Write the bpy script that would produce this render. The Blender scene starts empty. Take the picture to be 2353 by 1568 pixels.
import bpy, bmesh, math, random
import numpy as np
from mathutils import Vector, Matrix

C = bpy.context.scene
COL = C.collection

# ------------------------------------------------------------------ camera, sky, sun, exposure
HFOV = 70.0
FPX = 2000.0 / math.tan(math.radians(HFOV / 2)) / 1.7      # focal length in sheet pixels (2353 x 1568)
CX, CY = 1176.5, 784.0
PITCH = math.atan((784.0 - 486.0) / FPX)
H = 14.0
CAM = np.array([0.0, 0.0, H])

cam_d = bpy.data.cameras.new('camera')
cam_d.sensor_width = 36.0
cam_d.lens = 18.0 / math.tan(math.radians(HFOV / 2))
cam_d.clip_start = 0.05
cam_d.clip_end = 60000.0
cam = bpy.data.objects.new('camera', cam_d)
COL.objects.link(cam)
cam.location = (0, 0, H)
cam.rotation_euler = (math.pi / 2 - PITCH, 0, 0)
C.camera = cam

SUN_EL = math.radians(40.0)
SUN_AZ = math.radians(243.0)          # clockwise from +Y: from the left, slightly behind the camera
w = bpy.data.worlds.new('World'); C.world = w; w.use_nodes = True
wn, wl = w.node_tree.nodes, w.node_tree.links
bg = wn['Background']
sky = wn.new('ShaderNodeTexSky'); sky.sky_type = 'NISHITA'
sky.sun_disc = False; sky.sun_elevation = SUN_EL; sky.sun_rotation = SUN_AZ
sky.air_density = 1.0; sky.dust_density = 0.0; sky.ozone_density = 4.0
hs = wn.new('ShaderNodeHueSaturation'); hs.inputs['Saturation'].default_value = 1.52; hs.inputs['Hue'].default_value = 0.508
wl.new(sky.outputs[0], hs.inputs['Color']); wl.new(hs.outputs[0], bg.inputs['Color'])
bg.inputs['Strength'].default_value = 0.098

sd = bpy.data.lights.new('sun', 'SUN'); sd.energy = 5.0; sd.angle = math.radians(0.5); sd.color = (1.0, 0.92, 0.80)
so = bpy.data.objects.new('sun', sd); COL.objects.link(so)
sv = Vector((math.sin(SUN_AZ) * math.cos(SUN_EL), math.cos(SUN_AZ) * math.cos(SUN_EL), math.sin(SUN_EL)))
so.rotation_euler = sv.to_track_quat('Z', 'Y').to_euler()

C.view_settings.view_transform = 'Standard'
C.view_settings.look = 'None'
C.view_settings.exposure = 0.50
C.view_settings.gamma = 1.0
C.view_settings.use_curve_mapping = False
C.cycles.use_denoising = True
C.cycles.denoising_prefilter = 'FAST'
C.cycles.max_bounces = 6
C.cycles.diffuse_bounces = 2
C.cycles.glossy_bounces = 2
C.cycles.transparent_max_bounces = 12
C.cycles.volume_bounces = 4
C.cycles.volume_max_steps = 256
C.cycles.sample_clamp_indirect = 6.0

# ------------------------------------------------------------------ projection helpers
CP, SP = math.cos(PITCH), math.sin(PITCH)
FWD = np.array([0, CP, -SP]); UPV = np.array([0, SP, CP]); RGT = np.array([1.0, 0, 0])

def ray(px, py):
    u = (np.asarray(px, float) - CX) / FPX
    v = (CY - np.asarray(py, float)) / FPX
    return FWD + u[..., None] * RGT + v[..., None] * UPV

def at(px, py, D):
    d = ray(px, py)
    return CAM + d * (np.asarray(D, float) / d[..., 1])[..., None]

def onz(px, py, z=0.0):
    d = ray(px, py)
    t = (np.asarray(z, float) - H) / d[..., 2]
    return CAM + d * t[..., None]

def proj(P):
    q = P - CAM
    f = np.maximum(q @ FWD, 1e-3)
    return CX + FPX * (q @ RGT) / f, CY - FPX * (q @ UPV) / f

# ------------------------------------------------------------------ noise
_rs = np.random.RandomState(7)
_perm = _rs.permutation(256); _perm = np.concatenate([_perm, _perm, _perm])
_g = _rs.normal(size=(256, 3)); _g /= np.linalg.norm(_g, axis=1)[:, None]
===
AIM ▸ Scan the lines above for "pixels", then copy every one that has it.

FINAL RESULT ▸
Write the bpy script that would produce this render. The Blender scene starts empty. Take the picture to be 2353 by 1568 pixels.
FPX = 2000.0 / math.tan(math.radians(HFOV / 2)) / 1.7      # focal length in sheet pixels (2353 x 1568)